Another crucial part of organic gardening, mulching is done by placing wood chips, dry leaves, hay, and even shredded newspaper over the soil in your organic garden. Mulching has several important purposes, one of which is that it blocks sunlight from reaching the soil, thus keeping weeds from growing. It also keeps the moisture in the soil, especially during hot summers. Some types of mulch are also effective in keeping pests away from the plants. Commercial gardens make use of plastic sheets as mulch. However, plastic is obviously a synthetic material so using plastic defeats the purpose of organic gardening.
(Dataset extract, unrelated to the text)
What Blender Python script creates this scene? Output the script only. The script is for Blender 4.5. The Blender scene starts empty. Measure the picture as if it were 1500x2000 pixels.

Stick to natural materials for mulching.

Making the Most of the Limited Space You Have

Not everyone has a massive backyard for growing organic fruits and vegetables. Fortunately, a large space is not a requirement for starting an organic garden. You only need to be able to make the most of whatever space you do have. For instance, if you live in an apartment building in the city, start an organic garden by planting seeds in pots, baskets, and other small containers. Place these just inside a sunny window or along the balcony. Square foot gardening is another popular organic gardening method. Build a partitioned box made of wood. Place the box on your porch, patio, rooftop, or anywhere your plants can get the most amount of sunlight during the day. Fill it with soil and plant your seeds.